** start **

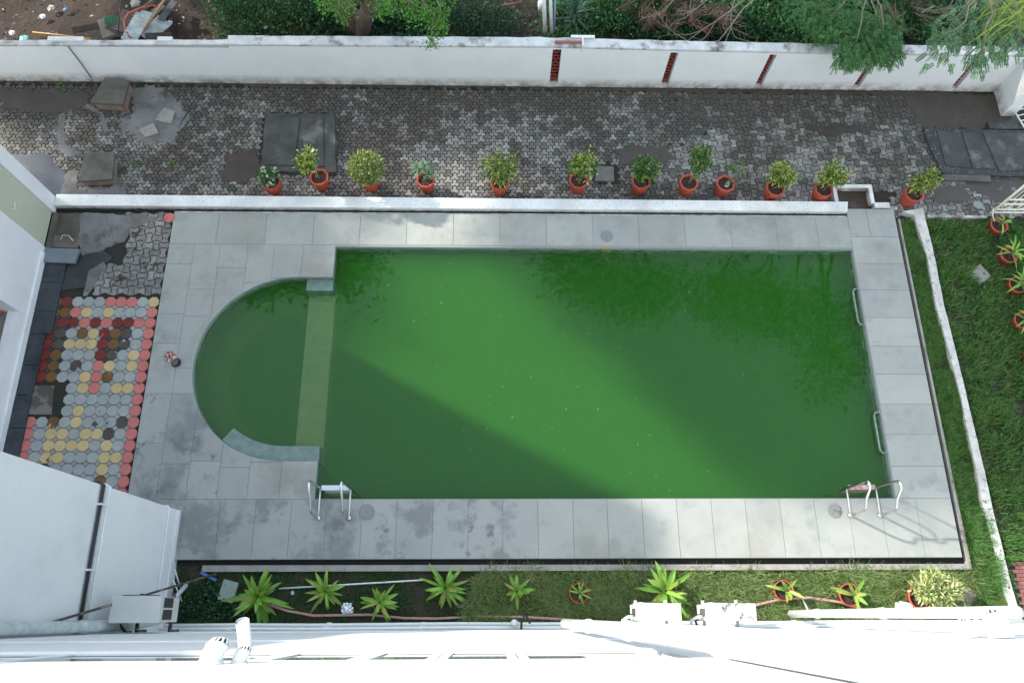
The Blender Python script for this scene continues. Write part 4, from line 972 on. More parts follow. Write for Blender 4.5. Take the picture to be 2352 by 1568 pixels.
# pale shrub in a pot
x, y = G(2098, 1372, ZB); t = empty('potted_shrub', (x, y, ZB)); tag(t, 'pot with a big pale cream variegated shrub in the sunny bed', 'potted shrub')
round_pot(t, .19, .24); branchy(t, [(((0, 0, .2), (.05, .05, .45), (.08, .1, .6)), .02, .01), (((.05, .05, .4), (.25, .05, .6)), .01, .006), (((.05, .05, .4), (-.1, .05, .55)), .01, .006)])
foliage('foliage', [(.0, .10, .52, .20, .15, .12), (.23, .05, .50, .2, .17, .12), (.36, .12, .45, .13, .12, .1), (.1, .27, .48, .14, .12, .1), (-.12, .12, .42, .12, .1, .08), (.12, -.08, .40, .12, .1, .1)], 1500, .10, .028, l_cream, t, 55, clump=.25)

# ---------------- concrete covers, slabs and blocks on the pavers
def block(name, D, z0, z1, mat, label, cat='cover', base=None, group=None, inset=.004, seed=1, amp=.004):
    P = [G(*d, z1) for d in D]
    t = empty(name, (P[0][0], P[0][1], z0)); tag(t, label, cat, group)
    Q = [(p[0] - P[0][0], p[1] - P[0][1]) for p in P][::-1]
    MB().prism(ragged(Q, amp, .07, seed), z1 - z0 - .055, z1 - z0, inset).build('lid', mat, t)
    if base: 
        cx_ = sum(q[0] for q in Q) / 4; cy_ = sum(q[1] for q in Q) / 4
        MB().prism([(cx_ + (a - cx_) * .9, cy_ + (b - cy_) * .9) for a, b in Q], 0, z1 - z0 - .056).build('brick_base', base, t)
    return t
block('drain_cover', [(240, 178), (297, 184), (282, 240), (207, 236)], ZP, .12, m_conc2, 'square concrete drain cover raised on bricks against the compound wall', base=m_brick_mortar, group='raised concrete drain covers')
block('drain_cover', [(196, 351), (262, 350), (258, 412), (178, 416)], ZP, .10, m_conc2, 'square concrete drain cover raised on bricks near the left building', base=m_brick_mortar, group='raised concrete drain covers')
block('loose_slab', [(376, 247), (402, 256), (392, 284), (355, 275)], ZP, ZP + .03, m_palecon, 'pale broken flat slab near the compound wall, farther of the two', 'slab')
block('loose_slab', [(353, 282), (364, 305), (334, 315), (318, 297)], ZP, ZP + .03, m_palecon, 'pale broken flat slab near the compound wall, nearer of the two', 'slab')
# double manhole with a black frame
P = [G(*d, .0) for d in ((606, 256), (770, 258), (772, 395), (595, 392))]
t = empty('manhole', (0, 0, 0)); tag(t, 'large black framed manhole with two concrete slabs behind the red pots', 'manhole')
MB().prism(ragged(P[::-1], .02, .1, 7), ZP, -.03, .03).build('surround', m_conc, t)
for D in (((630, 268), (688, 270), (676, 381), (607, 379)), ((692, 270), (742, 270), (744, 383), (680, 381))):
    q = [G(*d, -.02) for d in D]; MB().prism(q[::-1], -.06, -.012 + .002 * D[0][0] / 700, .01).build('slab', m_conc, t)
block('square_cover', [(1372, 381), (1409, 383), (1411, 416), (1366, 415)], ZP, ZP + .035, m_palecon, 'small grey square cover between two pots of the row', 'cover').children[0].data.materials[0] = M('grey_cover_concrete', (.17, .175, .165), .8, (.12, .125, .115), 6, bump=.3)
t = empty('manhole', (0, 0, 0)); tag(t, 'large dark manhole with three slabs at the right end of the pavers', 'manhole')
P = [G(*d, -.04) for d in ((2122, 292), (2400, 300), (2400, 405), (2268, 402), (2165, 395), (2140, 340))]; MB().prism(ragged(P[::-1], .02, .1, 9), ZP, -.06, .01).build('pebbled_surround', M('black_pebbled_concrete', (.035, .037, .038), .8, (.05, .052, .053), 8, layers=(((.35, .35, .34), 34, .60, .63, 2.),), bump=.5, bs=40), t)
for D in (((2152, 299), (2206, 303), (2232, 385), (2174, 380)), ((2210, 302), (2252, 304), (2288, 388), (2236, 386)), ((2258, 304), (2360, 306), (2380, 392), (2296, 391))):
    q = [G(*d, -.035) for d in D]; MB().prism(q[::-1], -.08, -.045, .01).build('slab', m_conc, t)
P = [G(*d, -.05) for d in ((2165, 398), (2278, 401), (2280, 416), (2160, 412))]; MB().prism(ragged(P[::-1], .015, .1, 3), ZP, -.07, .05).build('mortar_edge', m_conc2, t)
bx('cut_slab', m_conc, *(lambda a: (a[0], a[0] + 1.2))(G(2272, 296, -.06)), *(lambda a: (a[1], a[1] + .16))(G(2272, 296, -.06)), ZP, -.05); bpy.data.objects['cut_slab'].parent = t
for k, (px, py, r_, lab) in enumerate(((2247, 470, .10, 'pale octagonal stone on the pavers near the gate'), (2170, 497, .10, 'pale octagonal stone half under the thin white kerb'))):
    x, y = G(px, py, -.09); t = MB().prism([(x + r_ * math.cos(.39 + i * math.pi / 4), y + r_ * .9 * math.sin(.39 + i * math.pi / 4)) for i in range(8)], ZP, -.09 + k * .0, .04).build('octagonal_stone', M('grey_stone', (.27, .29, .29), .7, (.22, .24, .24), 9)); tag(t, lab, 'stone')
block('garden_slab', [(2252, 605), (2277, 634), (2252, 655), (2224, 628)], ZB, -.09, m_palecon, 'pale square stone slab lying in the lawn', 'slab')
block('garden_slab', [(2205, 1325), (2254, 1365), (2220, 1405), (2185, 1372)], ZB, -.08, M('sandy_slab', (.34, .30, .24), .9, (.26, .22, .17), 9, bump=.4), 'sandy square stone slab in the bottom right bed', 'slab')
block('grey_tile', [(514, 1329), (547, 1338), (533, 1385), (499, 1375)], ZB, -.02, M('speckled_green_tile', (.24, .30, .26), .7, (.30, .35, .33), 40), 'speckled grey green tile beside the largest strap leaved plant', 'tile')
sheet('bare_soil', m_soil, ragged([G(*d, ZB) for d in ((2330, 920), (2400, 915), (2400, 975), (2320, 950))][::-1], .06, .1, 3), ZB + .004)
# red brick paving, bottom right
bp_ = empty('brick_path'); tag(bp_, kind='structure')
MB().prism([G(*d, ZB) for d in ((2312, 1293), (2400, 1270), (2420, 1470), (2340, 1420))][::-1], ZB, ZB + .012).build('mortar', m_grout, bp_)
quad = [G(*d, ZB) for d in ((2314, 1294), (2400, 1272), (2420, 1465), (2342, 1415))]
for i in range(14):
    for j in range(24):
        x, y = 8.0 + i * .105 + (.05 if j % 2 else 0), -.3 + j * .06
        if inpoly(x, y, quad) and inpoly(x + .09, y + .04, quad): MB().box(x, x + .097, y, y + .053, ZB, ZB + .018).build('brick', m_brickpave, bp_)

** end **

* _Written exercise_
Everything from the first line to the line with "t, 55, clump=.25)" must be repeated exactly, and nothing else. Leave the pictures out.

* _Complete output_
The Blender Python script for this scene continues. Write part 4, from line 972 on. More parts follow. Write for Blender 4.5. Take the picture to be 2352 by 1568 pixels.
# pale shrub in a pot
x, y = G(2098, 1372, ZB); t = empty('potted_shrub', (x, y, ZB)); tag(t, 'pot with a big pale cream variegated shrub in the sunny bed', 'potted shrub')
round_pot(t, .19, .24); branchy(t, [(((0, 0, .2), (.05, .05, .45), (.08, .1, .6)), .02, .01), (((.05, .05, .4), (.25, .05, .6)), .01, .006), (((.05, .05, .4), (-.1, .05, .55)), .01, .006)])
foliage('foliage', [(.0, .10, .52, .20, .15, .12), (.23, .05, .50, .2, .17, .12), (.36, .12, .45, .13, .12, .1), (.1, .27, .48, .14, .12, .1), (-.12, .12, .42, .12, .1, .08), (.12, -.08, .40, .12, .1, .1)], 1500, .10, .028, l_cream, t, 55, clump=.25)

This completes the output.